8 thoughts on “Cor! It’s DAW!

  1. I couldn’t agree more, I don’t like those appreciation days.. Your last point is what I would like more people to follow. There is way too much complaining compared to positive feedback. Another case is people who are just complaining without even explaining what changes could be made, just pure in-constructive whining on the borders of flaming. If you want your complaints to be heard, it is better to be constructive, by supplying ideas of solutions and at the same time give credit for those things that are good. Also keep your language balanced so the post won’t be seen as a flame. Flame posts will just be ignored, so your effort will be futile, it won’t change much. Appreciate the devs any day, as they are the ones making the game you love and play so much (even if you hate some of those new features).

  2. Pfft, nobody sent *me* a card.

    Yes, positive feedback is a GOOD thing.
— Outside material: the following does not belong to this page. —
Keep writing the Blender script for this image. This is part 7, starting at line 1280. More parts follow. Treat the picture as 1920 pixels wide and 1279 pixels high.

It certainly works inside the sausage factory, as well as what we hear from the outside.

    When my work is unappreciated, ignored or actively lambasted, I frankly don’t feel like putting in my best effort any more. Why bother investing myself in something that I’m only going to have to change or take nothing but flak for? Maybe if I’m standing up for something important, I’ll do it no matter the flak, but if it’s just a job, well… screw it. I don’t need that kind of stress. I’ll just keep doing stuff that makes the boss happy (there’s that positive feedback again), and that pays the bills.

    …which bring up a tangent. Devs love positive feedback on forums and such, at least the attention nuts who love public praise, but we don’t get to read everything. Send us stuff more directly! We almost always have contact info for the company or even individual devs. Even just a “hey, dude, that was an awesome game” email will make our day.

    Oh, and if you like our stuff, buy it and tell your friends to buy it. We have kids to feed and clothe. This is a career, not a charity.

  3. Hm. Well, although I like to more or less agree that appreciation days are somewhat a silly idea, considering the second portion of the blog, this may be why it’s somewhat necessary, no?

    I think there is significantly too much hate for developers and not enough thanks for doing something right, understandable or not. Who really jumps out to say, “HEY, things are working out like we wanted it to!”

    If anything, this may almost be a necessary evil. No one really wants to be kicked in the face over and over about why what you did sucks…so can’t we actually use this day to give them a pat on the back and say “Hey, we actually DO like what you’re doing.” Besides, do you really think if we didn’t call it developer appreciation day we WOULD be using it to save those pandas?

  4. Scarybooster Rulz! … Whoops, I thought this was my fan club.

    I really didn’t plan on an appreciation week. It just happened because I was sick of all the whinning. Somebody had to do something.

  5. He planned it. He formed the plan to claim this week to make Developers feel good about themeselves for torturing us endless.

    Scary is an evil mastermind working in a secret lab somewhere, and as soon as I find enough people, and some torches, and pitchforks…we are coming for you buddy.